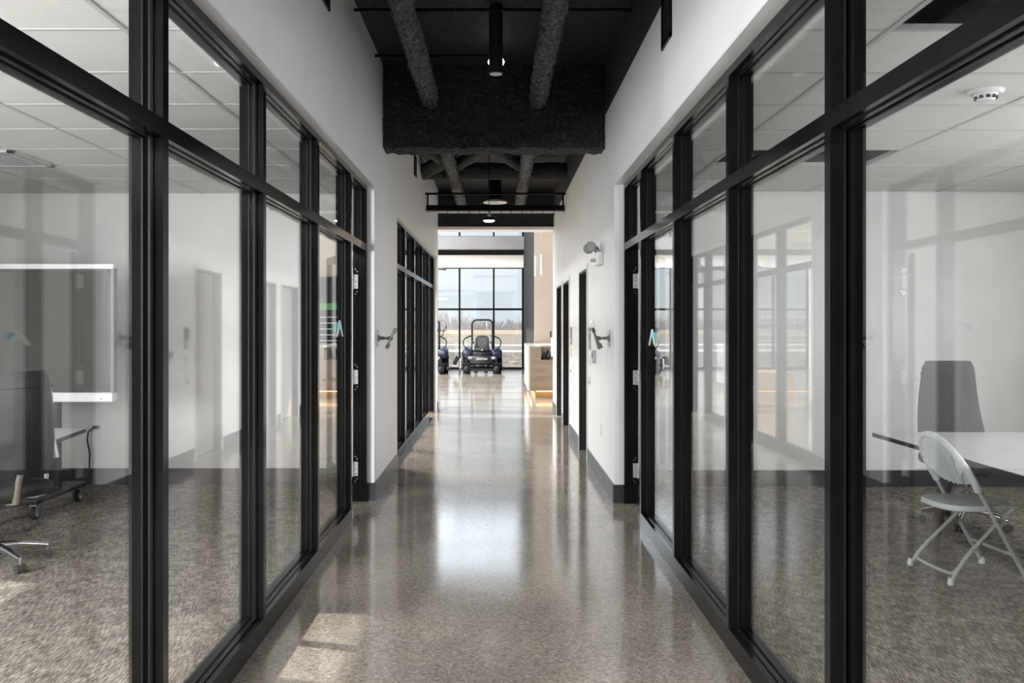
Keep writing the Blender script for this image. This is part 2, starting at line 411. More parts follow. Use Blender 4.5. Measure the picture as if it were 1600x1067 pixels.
# ================================================================== ceilings
bm = B(); box(bm, LB, RB, YB, YE + .3, DECK, DECK + .1)
ceiling = struct('ceiling', bm, M_spray, 'black sprayed corridor ceiling deck', 'ceiling')
struct('ceiling_plenum', one(box, XL - .2, LB, YB, 8.2, DECK, DECK + .1), M_plenum, 'dark structural deck above the left office tiles', 'ceiling')
struct('ceiling_plenum', one(box, RB, XR + .2, YB, 8.2, DECK, DECK + .1), M_plenum, 'dark structural deck above the right office tiles', 'ceiling')
def tile_ceiling(name, xs, x_in, x_out, y0, yend, label, missing=(), vent=None):
    s = 1 if x_out > x_in else -1
    cuts = [x_in] + list(xs) + [x_out]
    ys = []; y = y0
    while y > YB: y -= .61
    while y < yend: ys.append(y); y += .61
    ys = [max(v, YB) for v in ys] + [yend]
    bm = B()
    for xx in cuts[1:-1]: box(bm, xx - .012, xx + .012, YB, yend, CEIL, CEIL + .03)
    c = struct(name, bm, M_grid, label, 'ceiling')
    for yy in ys[1:-1]: obj('grid_bar', one(box, min(x_in, x_out), max(x_in, x_out), yy - .012, yy + .012, CEIL + .001, CEIL + .028), M_grid, c)
    cache = {}
    for i in range(len(cuts) - 1):
        a, b = sorted((cuts[i], cuts[i+1]))
        for j in range(len(ys) - 1):
            if (i, j) in missing or (vent and (i, j) == vent): continue
            key = (i, round(ys[j+1] - ys[j], 3))
            if key not in cache:
                bm = B(); wd = b - a; dp = ys[j+1] - ys[j]
                box(bm, .013, wd - .013, .013, dp - .013, .004, .018)
                cache[key] = mesh_of('ceiling_tile', bm, M_tile)
            link('ceiling_tile', cache[key], c, (a, ys[j], CEIL))
    return c, ys, cuts
cl, ysL, cutsL = tile_ceiling('ceiling_office_left', (-1.57, -2.79, -4.01), LB, XL, 3.59, YL, 'white lay-in tile ceiling of left office')
jr = None
ys_tmp = 3.60
def row_of(y, y0):
    k = 0; v = y0
    while v > YB: v -= .61
    while v + .61 <= y: v += .61; k += 1
    return k
miss = {(1, row_of(3.3, 3.60)), (1, row_of(6.35, 3.60))}
cr_, ysR, cutsR = tile_ceiling('ceiling_office_right', (1.65, 2.87, 4.09), RB, XR, 3.60, YR, 'white lay-in tile ceiling of right office with open bays', miss)

# sprayed members above the corridor
def rough_bm(bm, amp, sc_=9, seed=0):
    for v in bm.verts:
        p = v.co * sc_ + Vector((seed * 3.1, seed * 1.7, 0))
        v.co += noise.noise_vector(p) * amp + noise.noise_vector(p * 3.3) * amp * .5
def grid_box(bm, x0, x1, y0, y1, z0, z1, n):
    t = bmesh.new(); box(t, x0, x1, y0, y1, z0, z1)
    bmesh.ops.subdivide_edges(t, edges=list(t.edges), cuts=n, use_grid_fill=True)
    vm = {v: bm.verts.new(v.co) for v in t.verts}
    for f in t.faces: bm.faces.new([vm[v] for v in f.verts])
    t.free()
bm = B(); grid_box(bm, LW, RW, 7.86, 8.14, 3.13, 3.95, 60); rough_bm(bm, .02, 14)
obj('sprayed_main_beam', bm, M_spray, ceiling, True, 'deep black sprayed beam crossing the corridor')
def sprayed_pipe(x, seed):
    bm = B(); n = 420; pts = [(x, 3 + (YE - 3) * i / n, 3.57) for i in range(n + 1)]
    tube(bm, pts, .080, 22); rough_bm(bm, .022, 17, seed)
    obj('sprayed_joist', bm, M_spray2, ceiling, True, 'round black sprayed joist running along the corridor')
M_spray2 = noisy('sprayed_insulation_sheen', (.008, .008, .008), (.22, .22, .21), 40, rough=.65, detail=10, bump=1.0, bscale=45, bdist=.05, spec=.6, pos=(.40, .74))  # brighter speckle, sheen painted into the joist colour
sprayed_pipe(-.62, 1); sprayed_pipe(.37, 2)
def spray_bar(p0, p1, r, seed, label=None):
    n = 24; p0, p1 = Vector(p0), Vector(p1); bm = B()
    tube(bm, [p0.lerp(p1, i / n) for i in range(n + 1)], r, 10); rough_bm(bm, .016, 11, seed)
    obj('sprayed_brace', bm, M_spray, ceiling, True, label)
spray_bar((-.62, 9.2, 3.72), (.37, 12.0, 3.72), .085, 3, 'black sprayed diagonal brace')
spray_bar((.37, 9.2, 3.72), (-.62, 12.0, 3.72), .085, 4, 'black sprayed diagonal brace')
spray_bar((LW, 12.2, 3.70), (RW, 12.2, 3.70), .12, 5, 'black sprayed cross beam')
spray_bar((LW, 10.2, 3.74), (-.62, 11.2, 3.62), .09, 6); spray_bar((LW, 12.0, 3.64), (-.62, 10.9, 3.64), .10, 7)
for y, xa, xb in ((6.28, LW, RW), (7.35, LW, .0)):
    obj('conduit', one(tube, [(xa, y, 3.82), (xb, y, 3.82)], .012, 10), M_steel if False else M_frame, ceiling, True, 'thin black conduit under the deck')
# header at the end of the corridor
bm = B(); box(bm, LW, RW, YE, YE + .12, 3.24, DECK)
struct('wall_header', bm, M_spray, 'black header over the corridor mouth', 'wall')
struct('trim_1', one(box, LW, RW, YE - .02, YE + .40, 3.19, 3.24), M_cream, 'pale trim edge under the black header', 'trim')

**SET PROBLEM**
Ignore the images and quote every line of the listing exactly.

**ANSWER FOR THIS EXERCISE**
Keep writing the Blender script for this image. This is part 2, starting at line 411. More parts follow. Use Blender 4.5. Measure the picture as if it were 1600x1067 pixels.
# ================================================================== ceilings
bm = B(); box(bm, LB, RB, YB, YE + .3, DECK, DECK + .1)
ceiling = struct('ceiling', bm, M_spray, 'black sprayed corridor ceiling deck', 'ceiling')
struct('ceiling_plenum', one(box, XL - .2, LB, YB, 8.2, DECK, DECK + .1), M_plenum, 'dark structural deck above the left office tiles', 'ceiling')
struct('ceiling_plenum', one(box, RB, XR + .2, YB, 8.2, DECK, DECK + .1), M_plenum, 'dark structural deck above the right office tiles', 'ceiling')
def tile_ceiling(name, xs, x_in, x_out, y0, yend, label, missing=(), vent=None):
    s = 1 if x_out > x_in else -1
    cuts = [x_in] + list(xs) + [x_out]
    ys = []; y = y0
    while y > YB: y -= .61
    while y < yend: ys.append(y); y += .61
    ys = [max(v, YB) for v in ys] + [yend]
    bm = B()
    for xx in cuts[1:-1]: box(bm, xx - .012, xx + .012, YB, yend, CEIL, CEIL + .03)
    c = struct(name, bm, M_grid, label, 'ceiling')
    for yy in ys[1:-1]: obj('grid_bar', one(box, min(x_in, x_out), max(x_in, x_out), yy - .012, yy + .012, CEIL + .001, CEIL + .028), M_grid, c)
    cache = {}
    for i in range(len(cuts) - 1):
        a, b = sorted((cuts[i], cuts[i+1]))
        for j in range(len(ys) - 1):
            if (i, j) in missing or (vent and (i, j) == vent): continue
            key = (i, round(ys[j+1] - ys[j], 3))
            if key not in cache:
                bm = B(); wd = b - a; dp = ys[j+1] - ys[j]
                box(bm, .013, wd - .013, .013, dp - .013, .004, .018)
                cache[key] = mesh_of('ceiling_tile', bm, M_tile)
            link('ceiling_tile', cache[key], c, (a, ys[j], CEIL))
    return c, ys, cuts
cl, ysL, cutsL = tile_ceiling('ceiling_office_left', (-1.57, -2.79, -4.01), LB, XL, 3.59, YL, 'white lay-in tile ceiling of left office')
jr = None
ys_tmp = 3.60
def row_of(y, y0):
    k = 0; v = y0
    while v > YB: v -= .61
    while v + .61 <= y: v += .61; k += 1
    return k
miss = {(1, row_of(3.3, 3.60)), (1, row_of(6.35, 3.60))}
cr_, ysR, cutsR = tile_ceiling('ceiling_office_right', (1.65, 2.87, 4.09), RB, XR, 3.60, YR, 'white lay-in tile ceiling of right office with open bays', miss)

# sprayed members above the corridor
def rough_bm(bm, amp, sc_=9, seed=0):
    for v in bm.verts:
        p = v.co * sc_ + Vector((seed * 3.1, seed * 1.7, 0))
        v.co += noise.noise_vector(p) * amp + noise.noise_vector(p * 3.3) * amp * .5
def grid_box(bm, x0, x1, y0, y1, z0, z1, n):
    t = bmesh.new(); box(t, x0, x1, y0, y1, z0, z1)
    bmesh.ops.subdivide_edges(t, edges=list(t.edges), cuts=n, use_grid_fill=True)
    vm = {v: bm.verts.new(v.co) for v in t.verts}
    for f in t.faces: bm.faces.new([vm[v] for v in f.verts])
    t.free()
bm = B(); grid_box(bm, LW, RW, 7.86, 8.14, 3.13, 3.95, 60); rough_bm(bm, .02, 14)
obj('sprayed_main_beam', bm, M_spray, ceiling, True, 'deep black sprayed beam crossing the corridor')
def sprayed_pipe(x, seed):
    bm = B(); n = 420; pts = [(x, 3 + (YE - 3) * i / n, 3.57) for i in range(n + 1)]
    tube(bm, pts, .080, 22); rough_bm(bm, .022, 17, seed)
    obj('sprayed_joist', bm, M_spray2, ceiling, True, 'round black sprayed joist running along the corridor')
M_spray2 = noisy('sprayed_insulation_sheen', (.008, .008, .008), (.22, .22, .21), 40, rough=.65, detail=10, bump=1.0, bscale=45, bdist=.05, spec=.6, pos=(.40, .74))  # brighter speckle, sheen painted into the joist colour
sprayed_pipe(-.62, 1); sprayed_pipe(.37, 2)
def spray_bar(p0, p1, r, seed, label=None):
    n = 24; p0, p1 = Vector(p0), Vector(p1); bm = B()
    tube(bm, [p0.lerp(p1, i / n) for i in range(n + 1)], r, 10); rough_bm(bm, .016, 11, seed)
    obj('sprayed_brace', bm, M_spray, ceiling, True, label)
spray_bar((-.62, 9.2, 3.72), (.37, 12.0, 3.72), .085, 3, 'black sprayed diagonal brace')
spray_bar((.37, 9.2, 3.72), (-.62, 12.0, 3.72), .085, 4, 'black sprayed diagonal brace')
spray_bar((LW, 12.2, 3.70), (RW, 12.2, 3.70), .12, 5, 'black sprayed cross beam')
spray_bar((LW, 10.2, 3.74), (-.62, 11.2, 3.62), .09, 6); spray_bar((LW, 12.0, 3.64), (-.62, 10.9, 3.64), .10, 7)
for y, xa, xb in ((6.28, LW, RW), (7.35, LW, .0)):
    obj('conduit', one(tube, [(xa, y, 3.82), (xb, y, 3.82)], .012, 10), M_steel if False else M_frame, ceiling, True, 'thin black conduit under the deck')
# header at the end of the corridor
bm = B(); box(bm, LW, RW, YE, YE + .12, 3.24, DECK)
struct('wall_header', bm, M_spray, 'black header over the corridor mouth', 'wall')
struct('trim_1', one(box, LW, RW, YE - .02, YE + .40, 3.19, 3.24), M_cream, 'pale trim edge under the black header', 'trim')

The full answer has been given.